Through the years, festival fees were used to pay for downtown business gift certificate Christmas drawings, trees, benches, bike racks and a mural proudly displayed on the exterior wall of the Lake City Bakery, she said.

Some of her vendors started participating in the Cherry Festival its first year, and never ceased. Others are newer to the event.

In addition to creating what some say is the town’s premier event of the summer, Cripe’s idea also spurred other area organizations to participate.
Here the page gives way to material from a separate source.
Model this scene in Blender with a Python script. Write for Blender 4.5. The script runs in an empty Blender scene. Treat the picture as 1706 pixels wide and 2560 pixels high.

In the past, members of the Yellow Bay Ladies’ Auxiliary and the Montecahto Club combined each year and made fresh cherry pies to sell at the event. Money raised goes to each group’s own outreach projects.

Baked at Polson’s Lake City Bakery along Highway 93, volunteers from the Montecahto Club spend three pre-event days feverishly working to prepare fresh pies.

In past years, Yellow Bay Ladies’ Auxiliary members baked their pies in Yellow Bay and arrive on event day with their offerings. Montecahto Club ladies baked their pies in several Polson commercial kitchens.

This year, Yellow Bay Ladies’ Auxiliary members won’t be offering pies. Instead they will sell cherry lemonade as a fundraiser.

The 50-member Montecahto Club will make pies and expect to have about 150 for sale.

But the process of making those pies a reality is a painstaking job.

Doreen Ratzburg, Montecahto Club treasurer said the process is worth it.

“It’s a wonderful fundraiser for the non profit club,” she said. “It takes about 15 people over the course of between three- to five- days to get the pies made.”

Ratzburg said the group of ladies involved, do their work at several Lake County locations.

Cherries are processed and pitted at the Mission Mountain Food Enterprise Center kitchen in Ronan.

Filling is processed at the journeyBe soup kitchen in Polson. The laborious work of mixing, rolling, preparing and baking the pies is done at Lake City Bakery in Polson.

“The majority is done at the bakery,” Ratzburg said. “It is where we mix the pastry, roll the crust, fill and bake pies. It gets to be a lot of fun and it presents really good bonding situations.”

Montecahto Club member Alice Erb heads up the pie baking effort.

“It’s three days in a row with a lot of work,” Erb said. “The bakery is the most civic-minded business in town. They move their bread and donuts and stuff, and we make our pies.”

Club members produce about 150 pies for sale and added a new item to this year’s offerings: Hand pies.

Erb said that hand pies offer a delicious individual serving of cherry pie that fans can eat right away.

“You can come by our booth and eat it as you are walking down the street,” she said.

Once pies are finished, Erb said the group uses the commercial refrigerators at the Polson VFW to store their product until event day.

But if you want a pie, you better move fast, she said. Pies are usually sold out by the end of the first day.

Cherry Festival visitors can find several themed contests at the fair that include a Cherry Pie Eating Contest, a Cherry Pit-Spitting Contest, a Stem Tying Contest and a Cherry Cooking Contest during the two-day event.

This year’s festival organizer is Marylyn Frame.

Four additional non-Cherry Festival events will take place July 17 in Polson.

The Third Annual Polson Mud Run, is a fundraiser 5k obstacle course event and will benefit the Boys and Girls Club.

The Miracle of America Museum will host its annual Live History Days and Anderson Broadcasting will present a free summer concert.